Jeff Ifrah Discusses Unusual GAO Objections Regarding Multi-billion Dollar Contract Bid

A security services contractor hit the U.S. Government Accountability Office with a lawsuit Wednesday in D.C. federal court to block the agency from releasing an unredacted bid protest decision containing sensitive information about the company it says could compromise its future competitive prospects.

Torres Advanced Enterprise Solutions LLC alleges that the GAO twice rejected every redaction the contractor proposed for a June 7 bid protest denial of Torres AES’ challenge of an up-to-$10.2 billion multicontractor U.S. Department of State security project.

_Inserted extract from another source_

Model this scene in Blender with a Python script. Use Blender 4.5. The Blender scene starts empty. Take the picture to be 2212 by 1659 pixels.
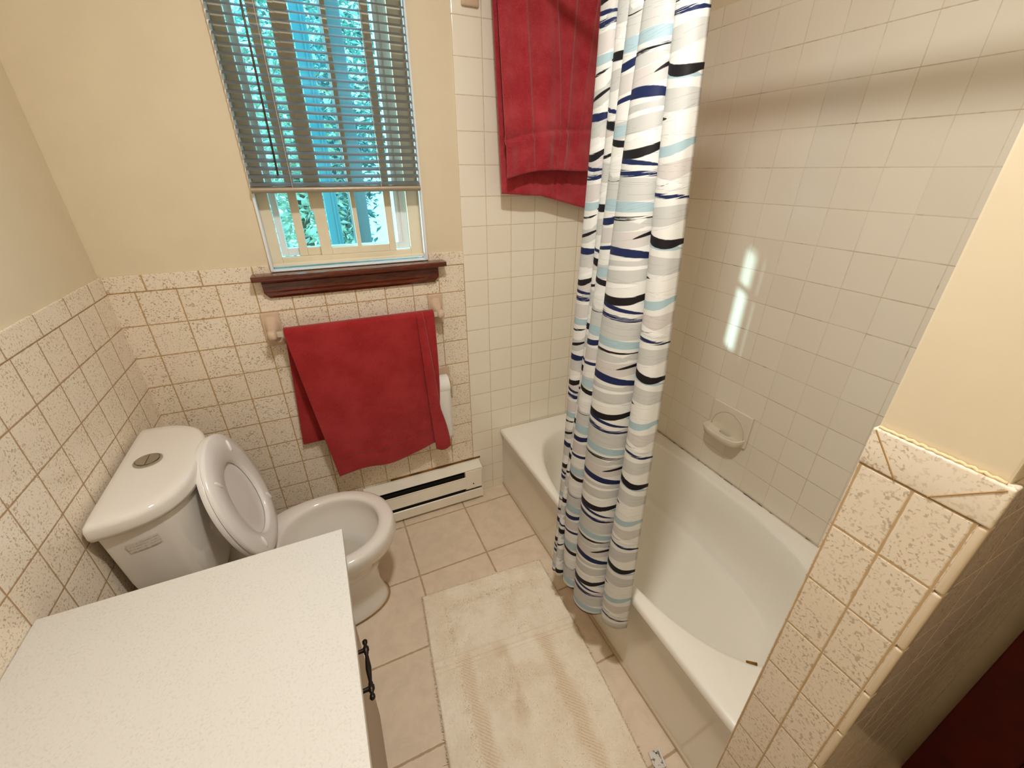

That rejection contradicts U.S. government policies protecting sensitive information, according to the complaint.

“The company asked us to redact past performance information and pricing information they did not want to be made public,” Kenneth E. Patton, managing associate general counsel for procurement law with the GAO’s Office of the General Counsel, said in an email Thursday. “We do not redact such information.”

According to the complaint, the GAO said the information was not entitled to protection in part because the bid protest upheld the contract award to Torres AES’ competitors and thus did not tell the State Department to reconsider. That means the information Torres AES wants kept secret would not impact “the competitive process in this specific matter,” the GAO said, according to the complaint.

But that is not how it works, the suit counters.

“Nothing in the applicable regulation or bid protest guidelines limits the protection of protected information to a specific matter,” Torres AES says. “The Federal Acquisition Regulations (‘FAR’) specifically recognize the need for protection of confidential information beyond the life of a single solicitation or protest.”

That is in part because contractor assessments can be applied toward future award decisions, according to the complaint.

An attorney for Torres AES on Thursday called the GAO’s reticence to redact highly unusual.

“It’s pretty critical to the integrity of the process,” said A. Jeff Ifrah of Ifrah PLLC.

Ifrah told Law360 that the information Torres AES wants kept secret is highly sensitive and applies broadly to future embassy protection contracts.

Nor did any of the other parties to the protest, including the government itself, object to the redactions, according to Ifrah, who said he was “dumbfounded” by the GAO’s objections.

“These are very traditional redactions,” Ifrah said.

The case is Torres Advanced Enterprise Solutions LLC v. U.S. Government Accountability Office, case number 1:16-cv-01381, in the U.S. District Court for the District of Columbia.